Художник на стезе своего искусства подчинен своего рода аскезе, которая может требовать героических жертв. Он не должен ни на йоту отклоняться от линии искусства, должен постоянно и бдительно остерегаться не только банального соблазна легкого пути и успеха, но и тысячи более изощренных искушений, не допускать ни малейшего ослабления внутреннего напряжения, ибо габитус убывает даже при простом перерыве в работе[669], даже при небрежности, из-за которой произведение не соответствует масштабу дарования[670]. Художник обязан трудиться ночами, блюсти свою чистоту, добровольно уходить с тучных, вспаханных земель на каменистую, неизведанную целину.
Это сравнение придает художнику особое достоинство и объясняет, почему им восхищаются другие люди, но оно может и пагубным образом сбить его с толку, обратить драгоценный дар и душевные силы на призрачный путь, ubi aerugo et tinea demolitur[163*].
Собственно же благоразумие, оценивая все вещи в моральном аспекте и по отношению к благу человека, ни в чем не соприкасается с искусством. Оно, конечно, может судить произведение искусства в той мере, в какой это произведение затрагивает нравственность[672], но не вправе оценивать его с художественной стороны
В художественном произведении причудливо сталкиваются разноречивые добродетели. Благоразумие, которое рассматривает его с точки зрения морали, больше, чем искусство, заслуживает названия добродетели[673], ибо оно, как всякая нравственная добродетель, самым непосредственным образом делает человека лучше.
Однако, поскольку искусство ближе к созерцательным добродетелям и потому духовно богаче, оно представляет собой более благородный габитус, simpliciter loquendo, ilia virtus nobilior est, quae habet nobilius objectum[167*]. Благоразумие выше искусства в человеческом измерении. В абсолютном же измерении, метафизически, искусство, по крайней мере то искусство, которое устремлено к прекрасному и имеет созерцательный характер, неоспоримо выше благоразумия[674].
Этот конфликт усугубляется тем, что искусство не подвластно благоразумию, как, например, наука — мудрости, в силу несовпадения объектов. Все объекты искусства принадлежат только ему. Но над субъектом оно не властно. Здесь нет такого отчетливого разделения, как в объектных отношениях. Искусство и благоразумие на равных притязают на все, что выходит из-под руки человека. В поэтической или, если угодно, в профессиональной оценке благоразумие неправомочно. Зато ничто не ограничивает его права выносить оценки с точки зрения общечеловеческой нравственности и свободной воли — а это главное в субъективной стороне. Следовательно, для правильной оценки произведения необходимы обе эти добродетели.

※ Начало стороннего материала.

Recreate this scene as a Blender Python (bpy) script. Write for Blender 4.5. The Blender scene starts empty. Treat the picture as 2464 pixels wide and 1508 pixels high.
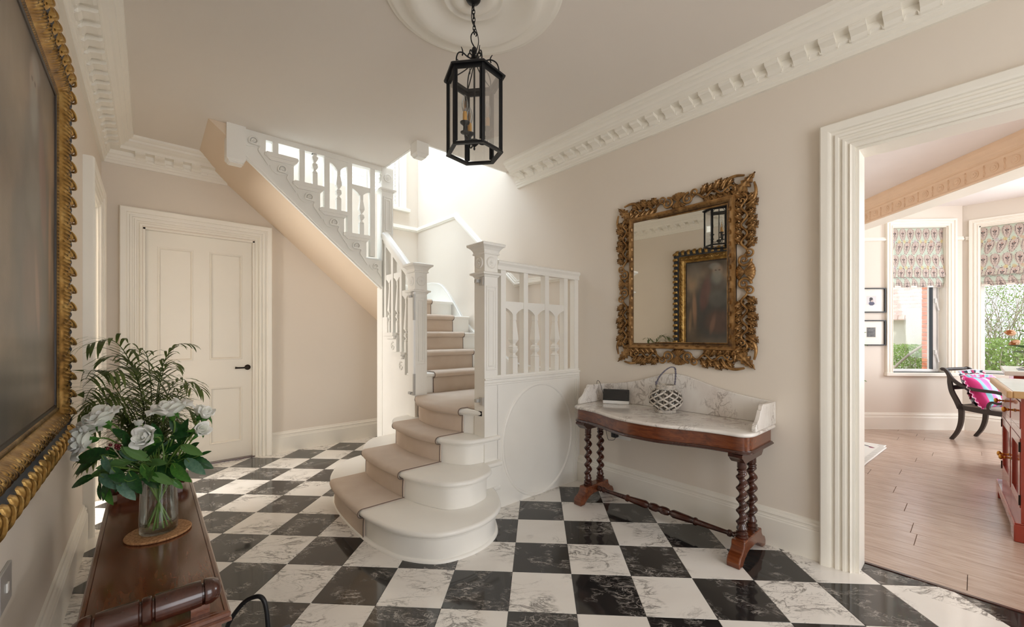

Когда благоразумный человек, прочно стоящий на позиции морали, порицает произведение искусства, он уверен, что отстаивает от посягательств художника священную ценность — благо человека, и смотрит на художника как на дитя или на безумца. Художник же, с позиции своего духовного габитуса, уверен, что отстаивает не менее священную ценность — красоту, и презирает благоразумного, утверждая, вслед за Аристотелем: «Vita quae est secundum speculationem est melior quam quae secundum hominem»[675][169*].
Итак, художник и благоразумный человек не ладят друг с другом. Напротив, созерцатель и художник друг другу благоволят, так как оба, благодаря своему духовному габитусу, причастны высшей сфере. У них также общие враги. Созерцатель, чей предмет — определяющая все causa altissima[170*], знает цену и место искусства и понимает художника. Художник не в состоянии оценить всю значительность созерцателя, но догадывается о ней. Если он действительно любит прекрасное и если душа его не закоснела в пороке, он, как и созерцатель, почувствует любовь и красоту.